Google Books

Google Books (previously known as Google Book Search and Google Print) is a service from Google Inc. that searches the full text of books and magazines that Google has scanned, converted to text using optical character recognition, and stored in its digital database. The service was formerly known as Google Print when it was introduced at the Frankfurt Book Fair in October 2004. Google's Library Project, also now known as Google Book Search, was announced in December 2004.

Results from Google Books show up in both Google Web Search and the dedicated Google Books site ( Up to three results from the Google Books index may be displayed, if relevant, above other search results in Google Web Search.

A click on a result from Google Books opens an interface in which the user may view pages from the book, if out of copyright or if the copyright owner has given permission. Books in the public domain are available in "full view" and free for download. For in-print books where permission has been granted, the number of viewable pages is limited to a "preview" set by a variety of access restrictions and security measures, some based on user-tracking. For books where permission for a "preview" has been refused, only permission for "snippets" (two to three lines of text) may be permitted, but the full text of the book is searchable on this limited basis. Where the owner of a book cannot be identified, a "snippet" view may be implemented. For other books that have neither a "full view", nor "preview", nor a "snippet" view, the text is not searchable at all, and Google Books provides no identification of content beyond the book title. For this reason, Google Books searches are an unreliable indicator of the prevalence of specific usages or terms, because many authoritative works fall into the unsearchable category.

Most scanned works are no longer in print or commercially available. For those which are, the site provides links to the website of the publisher and booksellers.

The Google Books database continues to grow. For users outside the United States, though, Google must be sure that the work in question is indeed out of copyright under local laws. According to a member of the Google Books Support Team, "Since whether a book is in the public domain can often be a tricky legal question, we err on the side of caution and display at most a few snippets until we have determined that the book has entered the public domain." Users outside the United States can however access a large number of public domain books scanned by Google using copies stored on the Internet Archive.

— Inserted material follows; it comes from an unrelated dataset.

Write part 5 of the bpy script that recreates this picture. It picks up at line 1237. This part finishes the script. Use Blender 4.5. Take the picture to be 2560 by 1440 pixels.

Many of the books are scanned using the Elphel 323 camera at a rate of 1,000 pages per hour. The scanning process is subject to errors. For example, some pages are unreadable, or upside down, or in the wrong order. It happens that some pages of one book appear interleaved with those of another, or an entire book may be attributed to the wrong title altogether. Book information such as authors, publishers, dates and so on, may be incorrect or abbreviated incoherently. Very commonly, the list of chapter headings and/or the book index is only partially presented. Although at one time Google provided feedback links to report these problems, the mechanisms for readers to provide this feedback have become more and more curtailed as time goes on.

The initiative has been hailed for its potential to offer unprecedented access to what may become the largest online body of human knowledge and promoting the democratization of knowledge, but it has also been criticized for potential copyright violations.

As of March 2012, the number of scanned books was over 20 million, but the scanning process has slowed down. Google estimated in 2010 that there were about 130 million unique books in the world, and stated that it intended to scan all of them by the end of the decade.